The Beginning
Welcome to A Nonlinear Life! My name is Jay, and I’m a 30-something tech worker in Upstate New York who’s been working in cybersecurity startups (either someone else’s or my own) since late 2015. Across that period, I’ve had a handful of great successes, plenty of minor failures, and a few bigger failures (if looking solely through the financial lens).
The initial purpose of this blog is to serve as a place for me to capture some of my bigger picture thoughts – things like:
- the exceptional importance of knowing what is “enough”
- success is seldom an "up and to the right" path
- live where you’re happy, not where society tells you
- why investing time into your network is super important
- how my cycling and walking rituals have spurred immense creativity
- how important a strong support system is for entrepreneurs and other high-performers
But in reality, I expect to use this quite a bit like a categorized journal. I have a lot of things that I think about, write down on some odd piece of paper or email to myself, then lose in the ever growing physical and digital clutter of life. More often than not, those thoughts would be useful to keep handy for future situations – a reference book for my own life, if you will.

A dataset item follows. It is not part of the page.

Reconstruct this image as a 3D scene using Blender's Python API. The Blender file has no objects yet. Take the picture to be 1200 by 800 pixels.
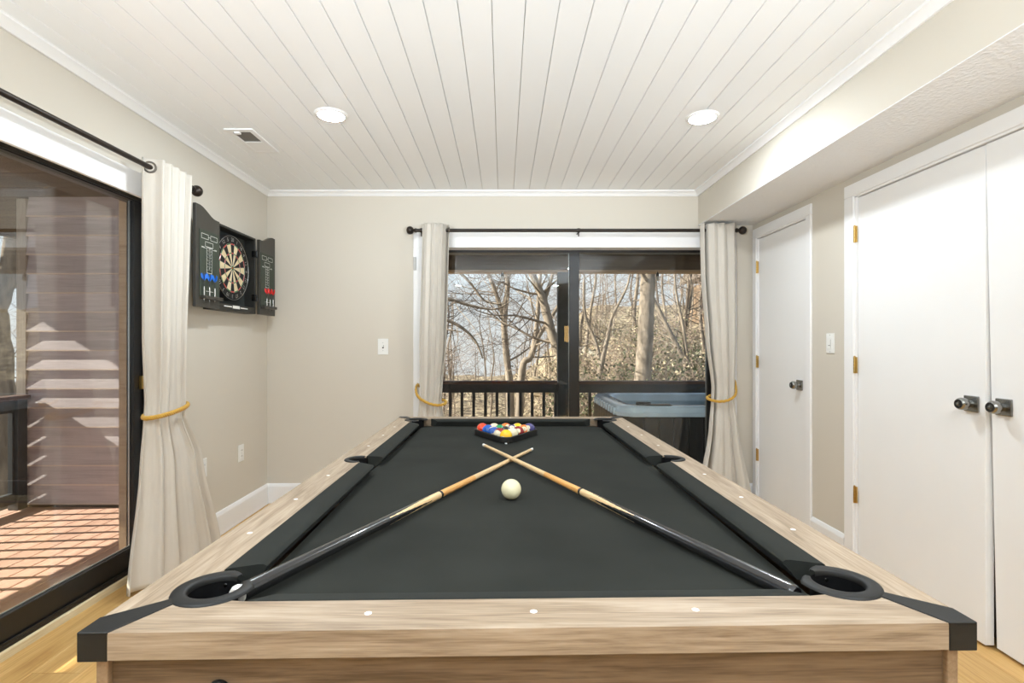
import bpy, bmesh, math, random
from math import sin, cos, pi, radians, sqrt, atan2
from mathutils import Vector, Matrix, Quaternion

scene = bpy.context.scene
COL = scene.collection

# ------------------------------------------------------------------ camera
F = 610.0
cam_d = bpy.data.cameras.new('camera')
cam = bpy.data.objects.new('camera', cam_d)
COL.objects.link(cam)
cam.location = (0, 0, 1.21)
cam.rotation_euler = (radians(90), 0, 0)
cam_d.sensor_width = 36.0
cam_d.sensor_fit = 'HORIZONTAL'
cam_d.lens = F / 1200 * 36
cam_d.shift_x = 10 / 1200
cam_d.shift_y = 5 / 1200
cam_d.clip_start = 0.05
cam_d.clip_end = 500
scene.camera = cam

# ------------------------------------------------------------------ world, sun, exposure
vs = scene.view_settings
vs.view_transform = 'Standard'
vs.look = 'None'
vs.exposure = 0.08
vs.gamma = 1.0
vs.use_curve_mapping = False

world = bpy.data.worlds.new('sky')
scene.world = world
world.use_nodes = True
wn = world.node_tree
wn.nodes.clear()
w_out = wn.nodes.new('ShaderNodeOutputWorld')
w_bg = wn.nodes.new('ShaderNodeBackground')
w_tc = wn.nodes.new('ShaderNodeTexCoord')
w_sep = wn.nodes.new('ShaderNodeSeparateXYZ')
w_ramp = wn.nodes.new('ShaderNodeValToRGB')
w_noise = wn.nodes.new('ShaderNodeTexNoise')
w_mix = wn.nodes.new('ShaderNodeMixRGB')
w_cr = wn.nodes.new('ShaderNodeValToRGB')
wn.links.new(w_tc.outputs['Generated'], w_sep.inputs[0])
wn.links.new(w_sep.outputs['Z'], w_ramp.inputs[0])
e = w_ramp.color_ramp.elements
e[0].position = 0.0
e[0].color = (0.93, 0.96, 0.99, 1)
e[1].position = 0.75
e[1].color = (0.34, 0.56, 0.88, 1)
m_ = e.new(0.22)
m_.color = (0.74, 0.85, 0.97, 1)
w_noise.inputs['Scale'].default_value = 3.0
w_noise.inputs['Detail'].default_value = 5
wn.links.new(w_tc.outputs['Generated'], w_noise.inputs['Vector'])
w_cr.color_ramp.elements[0].position = 0.45
w_cr.color_ramp.elements[1].position = 0.70
wn.links.new(w_noise.outputs[0], w_cr.inputs[0])
wn.links.new(w_cr.outputs[0], w_mix.inputs[0])
wn.links.new(w_ramp.outputs[0], w_mix.inputs[1])
w_mix.inputs[2].default_value = (0.93, 0.95, 0.98, 1)
wn.links.new(w_mix.outputs[0], w_bg.inputs[0])
w_bg.inputs[1].default_value = 0.90
wn.links.new(w_bg.outputs[0], w_out.inputs[0])

SUN_EL = 0.59          # tangent of the sun's elevation
sun_d = bpy.data.lights.new('sun', 'SUN')
sun = bpy.data.objects.new('sun', sun_d)
COL.objects.link(sun)
sun_d.energy = 14.0
sun_d.color = (1.0, 0.90, 0.76)
sun_d.angle = radians(0.5)
to_sun = Vector((-1, -0.10, SUN_EL)).normalized()
sun.rotation_euler = to_sun.to_track_quat('Z', 'Y').to_euler()
sun.location = (-20, -1, 14)

LAMP = 370.0
FILL = 690.0
FILL_TILT = 0.88
FILL_Y = -1.9            # where the added fill lamps stand behind the camera
WALL_COL = (0.65, 0.603, 0.522)

# ------------------------------------------------------------------ helpers
ORG = {}


class MB:
    """collects geometry of one mesh object, in world coordinates"""

    def __init__(self):
        self.v = []
        self.f = []
        self.m = []

    def add(self, verts, faces, mat=0):
        o = len(self.v)
        self.v += [tuple(p) for p in verts]
        for q in faces:
            self.f.append([o + i for i in q])
            self.m.append(mat)
        return self

    def box(self, x0, x1, y0, y1, z0, z1, mat=0):
        if x0 > x1: x0, x1 = x1, x0
        if y0 > y1: y0, y1 = y1, y0
        if z0 > z1: z0, z1 = z1, z0
        v = [(x0, y0, z0), (x1, y0, z0), (x1, y1, z0), (x0, y1, z0), (x0, y0, z1), (x1, y0, z1), (x1, y1, z1), (x0, y1, z1)]
        f = [(0, 3, 2, 1), (4, 5, 6, 7), (0, 1, 5, 4), (1, 2, 6, 5), (2, 3, 7, 6), (3, 0, 4, 7)]
        return self.add(v, f, mat)

    def prism(self, pts, a0, a1, axis='z', mat=0):
        """2D outline pts (counter-clockwise) pushed along an axis from a0 to a1"""
        n = len(pts)

        def P(p, a):
            if axis == 'z': return (p[0], p[1], a)
            if axis == 'x': return (a, p[0], p[1])
            return (p[0], a, p[1])
        v = [P(p, a0) for p in pts] + [P(p, a1) for p in pts]
        f = [list(range(n))[::-1], list(range(n, 2 * n))]
        for i in range(n):
            j = (i + 1) % n
            f.append((i, j, n + j, n + i))
        return self.add(v, f, mat)

    def tube(self, pts, rad, n=8, cap=True, closed=False, mat=0):
        pts = [Vector(p) for p in pts]
        N = len(pts)
        if not isinstance(rad, (list, tuple)): rad = [rad] * N
        rings = []
        prev = None
        for i, p in enumerate(pts):
            if closed:
                t = pts[(i + 1) % N] - pts[i - 1]
            else:
                t = pts[min(i + 1, N - 1)] - pts[max(i - 1, 0)]
            if t.length < 1e-9: t = Vector((0, 0, 1))
            t.normalize()
            if prev is None:
                a = Vector((0, 0, 1)) if abs(t.z) < 0.9 else Vector((1, 0, 0))
                u = t.cross(a).normalized()
            else:
                u = (prev - t * prev.dot(t))
                if u.length < 1e-6:
                    u = t.orthogonal()
                u.normalize()
            prev = u
            w = t.cross(u)
            rings.append([p + (u * cos(2 * pi * k / n) + w * sin(2 * pi * k / n)) * rad[i] for k in range(n)])
        v = [q for r in rings for q in r]
        f = []
        for i in range(N if closed else N - 1):
            a = i * n
            b = ((i + 1) % N) * n
            for k in range(n):
                l = (k + 1) % n
                f.append((a + k, a + l, b + l, b + k))
        if cap and not closed:
            f.append(list(range(n))[::-1])
            f.append([(N - 1) * n + k for k in range(n)])
        return self.add(v, f, mat)

    def lathe(self, prof, origin=(0, 0, 0), axis=(0, 0, 1), n=24, mat=0, mats=None):
        """prof: list of (radius, height along axis)"""
        ax = Vector(axis).normalized()
        u = ax.orthogonal().normalized()
        w = ax.cross(u)
        o = Vector(origin)
        base = len(self.v)
        idx = []
        for (r, h) in prof:
            if r < 1e-6:
                idx.append([len(self.v)])
                self.v.append(tuple(o + ax * h))
            else:
                idx.append(list(range(len(self.v), len(self.v) + n)))
                for k in range(n):
                    self.v.append(tuple(o + ax * h + (u * cos(2 * pi * k / n) + w * sin(2 * pi * k / n)) * r))
        for i in range(len(prof) - 1):
            a, b = idx[i], idx[i + 1]
            mm = mats[i] if mats else mat
            for k in range(n):
                l = (k + 1) % n
                if len(a) == 1 and len(b) == 1: continue
                if len(a) == 1: q = [a[0], b[l], b[k]]
                elif len(b) == 1: q = [a[k], a[l], b[0]]
                else: q = [a[k], a[l], b[l], b[k]]
                self.f.append(q)
                self.m.append(mm)
        return self

    def grid(self, rows, mat=0, closed_u=False):
        nr, nc = len(rows), len(rows[0])
        v = [p for r in rows for p in r]
        f = []
        for i in range(nr - 1):
            for j in range(nc if closed_u else nc - 1):
                k = (j + 1) % nc
                f.append((i * nc + j, i * nc + k, (i + 1) * nc + k, (i + 1) * nc + j))
        return self.add(v, f, mat)

    def map(self, fn):
        self.v = [tuple(fn(p)) for p in self.v]
        return self

    def bounds(self):
        a = [min(p[i] for p in self.v) for i in range(3)]
        b = [max(p[i] for p in self.v) for i in range(3)]
        return a, b

    def mesh(self, name, mats, org, bevel=0, segs=1, smooth=None, fix=True, tri=False, weld=False):
        me = bpy.data.meshes.new(name)
        me.from_pydata([(p[0] - org[0], p[1] - org[1], p[2] - org[2]) for p in self.v], [], self.f)
        for m in (mats if isinstance(mats, (list, tuple)) else [mats]):
            me.materials.append(m)
        if len(me.materials) > 1:
            me.polygons.foreach_set('material_index', self.m)
        if bevel or fix or tri:
            bm = bmesh.new()
            bm.from_mesh(me)
            if weld:
                bmesh.ops.remove_doubles(bm, verts=bm.verts, dist=1e-5)
            if fix:
                bmesh.ops.recalc_face_normals(bm, faces=bm.faces)
            if tri:
                bmesh.ops.triangulate(bm, faces=[q for q in bm.faces if len(q.verts) > 4])
            if bevel:
                ed = [g for g in bm.edges if len(g.link_faces) == 2 and g.calc_face_angle(0) > radians(35)]
                bmesh.ops.bevel(bm, geom=ed, offset=bevel, segments=segs, profile=0.5, affect='EDGES', clamp_overlap=True)
            bm.to_mesh(me)
            bm.free()
        if smooth is not None:
            me.shade_smooth()
            me.set_sharp_from_angle(angle=radians(smooth))
        me.update()
        return me

    def build(self, name, mats, parent=None, at=None, label=None, cat=None, group=None, kind=None, **kw):
        a, b = self.bounds()
        if at is not None:
            org = Vector(at)
        elif parent is not None:
            org = ORG[parent.name].copy()
        else:
            org = Vector(((a[0] + b[0]) / 2, (a[1] + b[1]) / 2, a[2]))
        me = self.mesh(name, mats, org, **kw)
        return link(name, me, org, parent, label, cat, group, kind)


def link(name, me, org, parent=None, label=None, cat=None, group=None, kind=None):
    o = bpy.data.objects.new(name, me)
    COL.objects.link(o)
    ORG[o.name] = Vector(org)
    if parent is not None:
        o.parent = parent
        o.location = Vector(org) - ORG[parent.name]
    else:
        o.location = org
    tag(o, label, cat, group, kind)
    return o


def tag(o, label=None, cat=None, group=None, kind=None):
    if label: o['label'] = label
    if cat: o['category'] = cat
    if group: o['group'] = group
    if kind: o['kind'] = kind
    return o


def thing(name, loc, label, cat, group=None, kind=None):
    o = bpy.data.objects.new(name, None)
    COL.objects.link(o)
    o.location = loc
    o.empty_display_size = 0.1
    ORG[o.name] = Vector(loc)
    return tag(o, label, cat, group, kind)


def piece(src, at, parent):
    """a copy of one piece (shared mesh) placed at a world point under its parent"""
    c = src.copy()
    COL.objects.link(c)
    ORG[c.name] = Vector(at)
    c.parent = parent
    c.location = Vector(at) - ORG[parent.name]
    return c


KIDS = None


def copy_tree(o, parent=None):
    c = o.copy()
    COL.objects.link(c)
    ORG[c.name] = ORG[o.name].copy()
    if parent is not None: c.parent = parent
    for ch in list(o.children):
        copy_tree(ch, c)
    return c


# ------------------------------------------------------------------ materials
def srgb(r, g, b):
    def f(c):
        c /= 255.0
        return c / 12.92 if c <= 0.04045 else ((c + 0.055) / 1.055) ** 2.4
    return (f(r), f(g), f(b))


def new_mat(name):
    m = bpy.data.materials.new(name)
    m.use_nodes = True
    nt = m.node_tree
    b = nt.nodes['Principled BSDF']
    return m, nt, b


def mat(name, col, rough=0.5, metal=0.0, noise=0.0, nscale=30.0, bump=0.0, bscale=200.0, spec=0.5, sheen=0.0, coat=0.0, coord='Object', emit=None, estr=0.0, stretch=(1, 1, 1), rnd=0.0):
    m, nt, b = new_mat(name)
    b.inputs['Base Color'].default_value = (*col, 1)
    b.inputs['Roughness'].default_value = rough
    b.inputs['Metallic'].default_value = metal
    b.inputs['Specular IOR Level'].default_value = spec
    if sheen: b.inputs['Sheen Weight'].default_value = sheen
    if coat:
        b.inputs['Coat Weight'].default_value = coat
        b.inputs['Coat Roughness'].default_value = 0.05
    if emit:
        b.inputs['Emission Color'].default_value = (*emit, 1)
        b.inputs['Emission Strength'].default_value = estr
    tc = mp = None
    if noise or bump:
        tc = nt.nodes.new('ShaderNodeTexCoord')
        mp = nt.nodes.new('ShaderNodeMapping')
        mp.inputs['Scale'].default_value = stretch
        nt.links.new(tc.outputs[coord], mp.inputs['Vector'])
    if noise:
        n = nt.nodes.new('ShaderNodeTexNoise')
        n.inputs['Scale'].default_value = nscale
        n.inputs['Detail'].default_value = 4
        nt.links.new(mp.outputs[0], n.inputs['Vector'])
        r = nt.nodes.new('ShaderNodeValToRGB')
        r.color_ramp.elements[0].position = 0.3
        r.color_ramp.elements[1].position = 0.7
        r.color_ramp.elements[0].color = (*[c * (1 - noise) for c in col], 1)
        r.color_ramp.elements[1].color = (*[min(1, c * (1 + noise)) for c in col], 1)
        nt.links.new(n.outputs[0], r.inputs[0])
        last = r.outputs[0]
        if rnd:
            last = rand_value(nt, last, rnd)
        nt.links.new(last, b.inputs['Base Color'])
    elif rnd:
        c = nt.nodes.new('ShaderNodeRGB')
        c.outputs[0].default_value = (*col, 1)
        nt.links.new(rand_value(nt, c.outputs[0], rnd), b.inputs['Base Color'])
    if bump:
        n2 = nt.nodes.new('ShaderNodeTexNoise')
        n2.inputs['Scale'].default_value = bscale
        n2.inputs['Detail'].default_value = 3
        nt.links.new(mp.outputs[0], n2.inputs['Vector'])
        bp = nt.nodes.new('ShaderNodeBump')
        bp.inputs['Strength'].default_value = bump
        bp.inputs['Distance'].default_value = 0.01
        nt.links.new(n2.outputs[0], bp.inputs['Height'])
        nt.links.new(bp.outputs[0], b.inputs['Normal'])
    return m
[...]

Beyond that, I want to share, because I suspect those ideas would be useful for others to consider in their own lives (whether as a counterpoint to common beliefs, reinforcement for something you’ve been pondering, or a source of inspiration to be yourself).
Before I wrap up this post, I want to address the meaning of the title: A Nonlinear Life. Initially, inspiration for the name came while on the seat of my road bike (a 2015 Cannondale SuperSix EVO, for any bike nerds out there). I was working through names that captured the ethos of my existence – that instead of holding a standard 9-5 job at the same place and slowly moving up the ranks, I often find myself taking big, calculated risks in the startup scene. While that’s the original meaning, I’ve realized that it’s much more broadly applicable in my life. For example, instead of just working my day job, I’m almost always busy working on side passions – whether that’s real estate investing, beating my own cycling PRs, organizing events for friends and family, or creating this blog!
I hope you’ll find something here that makes you think, worry less about fitting in with the status quo, and do the hard work of exploring what makes you you.